Alle diese Trends werden an diesem 9. Mai und an allen anderen Putin­schen Sie­ges­ta­gen ihren Höhe­punkt errei­chen: Das Georgs­band wird als „Z“ aus­ge­legt, dem Symbol für den groß ange­leg­ten Krieg gegen die Ukraine. Bereits ist ange­kün­digt, dass beim Marsch der „Unsterb­li­chen Regi­ments“ auch Por­träts von in der Ukraine Gefal­le­nen mit­ge­führt werden. Die Pro­pa­ganda setzt den Krieg gegen Nazi­deutsch­land mit der Aggres­sion gegen die Ukraine gleich und setzt nicht nur die Ukrai­ner, sondern auch alle west­li­chen Demo­kra­tien mit Nazis gleich.
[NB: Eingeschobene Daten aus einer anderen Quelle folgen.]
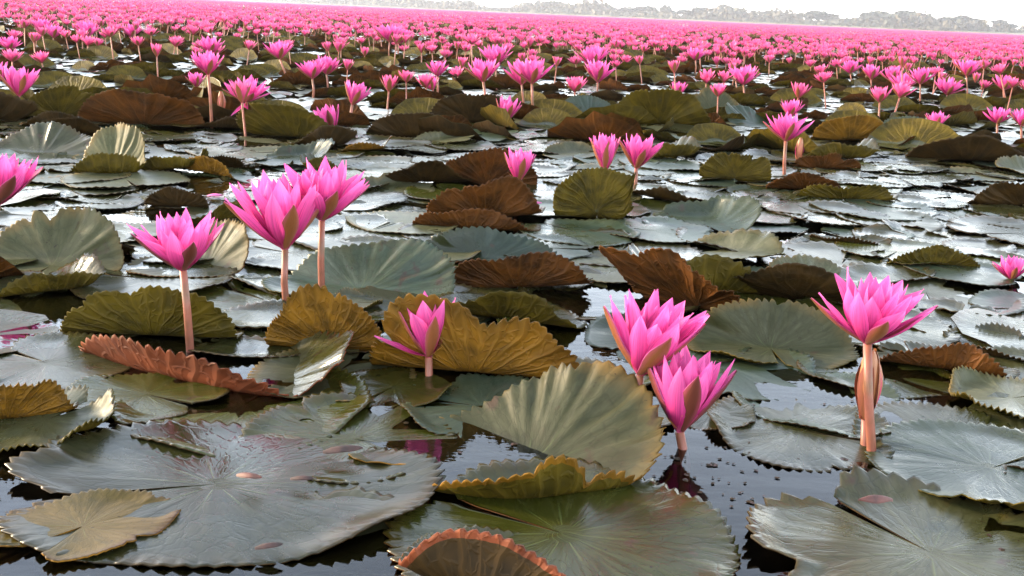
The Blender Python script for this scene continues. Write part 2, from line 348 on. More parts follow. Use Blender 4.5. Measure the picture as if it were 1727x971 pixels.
def pad_mesh(name, R, seed=0, teeth=62, per=3, rings=12, notch=180.0, gap=3.0, folds=(), lobes=(), wave=0.003, rim=0.006,
             tooth=0.040, ribs=0.0006, thick=0.0014, bowl=0.0, top='grey', under='brown', stretch=(1.0, 1.0, 0.0), solid=True, edge=None, crump=1.0, raised=0.0, bites=None, holes=0):
    """folds: (direction deg, offset /R, bend deg, bend radius /R, curve, waviness, wave frequency, phase)"""
    g = np.random.default_rng(seed)
    n_th = teeth * per + 1
    th = np.linspace(R_(notch + gap), R_(notch + 360 - gap), n_th)
    rr = 1 - (1 - np.linspace(0, 1, rings + 1)[1:]) ** 1.35
    TH, RR = np.meshgrid(th, rr)
    ph = g.uniform(0, 6.28, 6)
    out = 1 + 0.025 * np.sin(3 * TH + ph[0]) + 0.018 * np.sin(5 * TH + ph[1]) + 0.008 * np.sin(11 * TH + ph[5])
    for (c, w, a) in lobes:
        dlt = (np.degrees(TH) - c + 180) % 360 - 180
        out = out + a * np.exp(-(dlt / w) ** 2)
    for _ in range(int(g.integers(0, 4)) if bites is None else bites):       # torn places in the rim
        c_ = g.uniform(notch + 20, notch + 340); dlt = (np.degrees(TH) - c_ + 180) % 360 - 180
        out = out - g.uniform(.05, .20) * np.exp(-np.abs(dlt / g.uniform(2.0, 6.0)) ** g.uniform(1.0, 2.5))
    # rounded ends of the two lobes beside the cleft
    dn = np.minimum(TH - th[0], th[-1] - TH)
    out = out * (1 - 0.22 * np.exp(-(dn / 0.16) ** 2))
    saw = ((np.arange(n_th) / per) % 1.0)
    tz = np.where(saw < 0.6, saw / 0.6, (1 - saw) / 0.4) - 0.5
    amp = (0.35 + 0.9 * np.interp(np.linspace(0, 24, n_th), np.arange(25), g.uniform(0, 1, 25))) * np.interp(np.arange(n_th), np.arange(0, n_th + per, per), g.uniform(.45, 1.5, len(np.arange(0, n_th + per, per))))
    tt = (tz * amp)[None, :] * sstep(0.90, 1.0, RR) * tooth
    r = R * (RR * out + tt)
    x = r * np.cos(TH); y = r * np.sin(TH)
    ca, sa = math.cos(R_(stretch[2])), math.sin(R_(stretch[2]))
    xa = (x * ca + y * sa) * stretch[0]; ya = (-x * sa + y * ca) * stretch[1]
    x = xa * ca - ya * sa; y = xa * sa + ya * ca
    z = wave * RR ** 2 * (np.sin(2 * TH + ph[2]) + 0.7 * np.sin(3 * TH + ph[3]) + 0.5 * np.sin(7 * TH + ph[4]))
    rimv = 0.55 + 0.9 * np.clip(np.sin(2 * TH + ph[0]) + 0.6 * np.sin(5 * TH + ph[4]), -0.6, 1.2)
    z = z + rim * sstep(0.78, 1.0, RR) * rimv + rim * 0.6 * tz[None, :] * sstep(0.92, 1.0, RR)
    def rnd(n):                              # smooth random ripple round the leaf
        k = g.uniform(-1, 1, n + 4); q = np.linspace(0, n, n_th); i = q.astype(int); f_ = q - i; f_ = f_ * f_ * (3 - 2 * f_)
        return (k[i] * (1 - f_) + k[i + 1] * f_)[None, :]
    z = z + ribs * RR * (rnd(26) + .7 * rnd(60)) - bowl * (1 - RR ** 2)
    dx = np.zeros_like(x); dy = np.zeros_like(x); dz = np.zeros_like(x)
    for q in folds:
        q = tuple(q) + (0.0, 0.0, 18.0, 0.0)[len(q) - 4:]
        a = R_(q[0])
        ex, ey, ez = fold_disp(x, y, (math.cos(a), math.sin(a)), q[1] * R, R_(q[2]), max(q[3], 0.02) * R, q[4] / R, q[5], q[6], q[7])
        # crumple: ribs show as ripples on the bent part
        dx += ex; dy += ey; dz += ez
    lift = np.clip(dz / (0.3 * R), 0, 1)
    if raised: lift = np.ones_like(lift) * raised
    P = np.stack([x + dx, y + dy, z + dz], -1)
    gu = np.gradient(P, axis=1); gv = np.gradient(P, axis=0)
    nn = np.cross(gv, gu); nn /= (np.linalg.norm(nn, axis=-1, keepdims=True) + 1e-12)
    nn = np.where(nn[:1, :1, 2:3] * 0 + np.sign(np.mean(nn[0, :, 2])) > 0, nn, -nn)
    P = P + nn * crump * (lift * R * (0.026 * rnd(44) + .016 * rnd(80) * sstep(.3, .9, RR) + (.075 * rnd(13) + .04 * rnd(7)) * RR) * sstep(.15, .8, RR) + lift * 0.03 * R * np.sin(5 * TH + ph[1]) * RR)[..., None]
    cz = float(np.mean(P[0, :, 2])); cen = np.array([0, 0, cz])
    top_v = np.vstack([cen[None], P.reshape(-1, 3)])
    uv = np.vstack([[0.5, 0.0], np.stack([(TH - th[0]) / (2 * math.pi), RR], -1).reshape(-1, 2)])
    faces = []; fm = []
    def idx(i, j): return 1 + i * n_th + j
    for j in range(n_th - 1): faces.append((0, idx(0, j), idx(0, j + 1))); fm.append(0)
    for i in range(rings - 1):
        for j in range(n_th - 1):
            faces.append((idx(i, j), idx(i + 1, j), idx(i + 1, j + 1), idx(i, j + 1))); fm.append(0)
    if holes:                                # eaten through
        gone = set()
        for _ in range(holes):
            i0, j0, ri, rj = g.integers(3, rings - 2), g.integers(10, n_th - 10), 1, int(g.integers(1, 4))
            for i in range(rings - 1):
                for j in range(n_th - 1):
                    if ((i - i0) / .8) ** 2 + ((j - j0) / rj) ** 2 <= 1: gone.add((i, j))
        keep = [k for k, q in enumerate(faces) if k < n_th - 1 or (((k - n_th + 1) // (n_th - 1)), (k - n_th + 1) % (n_th - 1)) not in gone]
        faces = [faces[k] for k in keep]; fm = [0] * len(faces)
    if solid:
        nt = len(top_v); bot = top_v.copy(); bot[1:] -= (nn * thick).reshape(-1, 3); bot[0, 2] -= thick
        for q in list(faces): faces.append(tuple(i + nt for i in reversed(q))); fm.append(1)
        for j in range(n_th - 1):
            a, b = idx(rings - 1, j), idx(rings - 1, j + 1); faces.append((a, a + nt, b + nt, b)); fm.append(1)
        for jj, fl in ((0, 1), (n_th - 1, 0)):
            chain = [0] + [idx(i, jj) for i in range(rings)]
            for a, b in zip(chain, chain[1:]):
                faces.append((a, a + nt, b + nt, b) if fl == 0 else (b, b + nt, a + nt, a)); fm.append(1)
        top_v = np.vstack([top_v, bot]); uv = np.vstack([uv, uv])
        if edge: fm = [2 if m_ == 1 and min(uv[i][1] for i in q) > 1 - edge[1] else m_ for q, m_ in zip(faces, fm)]
    me = mesh_from(name, top_v, faces, [TOPS[top], UNDERS[under]] + ([UNDERS[edge[0]]] if edge else []), fm, uv)
    return me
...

Alles deutet darauf hin, dass die bis­he­ri­gen Sie­ges­tag-Feiern zum 9. Mai in Russ­land mit dem Putin-Regime enden werden. Die Regie­rung eines neuen Russ­lands wird alle mit diesem Datum ver­bun­de­nen Rituale, Worte und Symbole über­den­ken müssen, um die Erin­ne­rung an den Zweiten Welt­krieg und den Sieg über den Natio­nal­so­zia­lis­mus von dem zu trennen, was Putins Pro­pa­ganda an seine Stelle gesetzt hat – vor allem von der Aggres­sion gegen die Ukraine. Auf jeden Fall sollten wir uns darauf ein­stel­len, dass der 9. Mai noch viele Jahr­zehnte nach Putins Sturz der wich­tigste Tag im poli­ti­schen Kalen­der der Revan­chis­ten sein wird, an dem all jene, die sich nach einer „starken Hand“ und einer „Groß­macht“ sehnen, ihre Ver­samm­lun­gen unter den Por­träts von Stalin und Putin abhal­ten und dabei St. Georgs-Bänder und das „Z“ tragen werden.